The bridge: same skill, different scale

This is the RTM thesis in a single topic. The enterprise architect governing ten thousand machine identities across a landing zone, and the homelabber putting Authentik in front of six services, are exercising the same muscle. One has a bigger budget and a compliance auditor. The underlying judgement, that identity is a platform you own rather than a thing you let every team invent for itself, is identical.

And it happens to be exactly the judgement the market is short on right now. As agents move from novelty to normal, every organisation is about to acquire a great many new non-human identities very quickly, and most of them have no plan for governing that growth. The person who has actually built centralised identity, even at homelab scale, understands the problem in their hands and not just on a slide. That is a career position worth being in. If you are thinking about it in those terms, the cloud-exit skillset piece makes the same argument for the infrastructure layer generally.

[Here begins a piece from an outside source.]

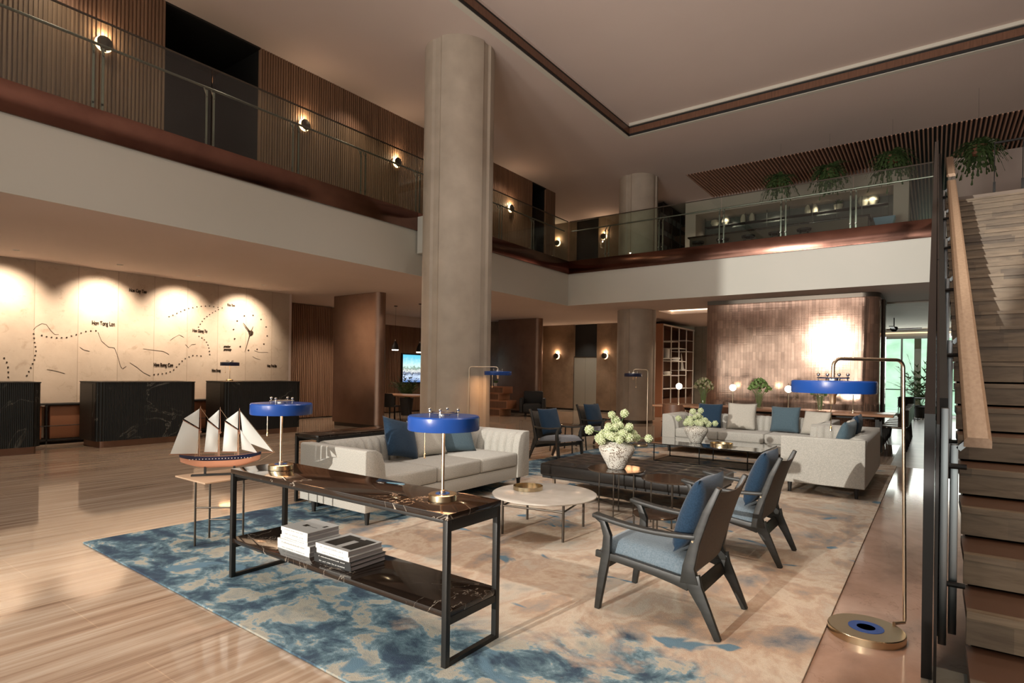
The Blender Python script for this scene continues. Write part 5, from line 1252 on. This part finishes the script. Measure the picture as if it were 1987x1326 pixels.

The question worth sitting with

So the real question was never which secrets manager, or which mesh VPN, or which identity provider. The tooling is downstream.

The question is who owns identity in your organisation. A platform team that governs it as the wall it now is, or whoever needed a service principal on a Tuesday and gave themselves Contributor to get the sprint done?

Have a look. You might be surprised how many doors are already cut into your wall.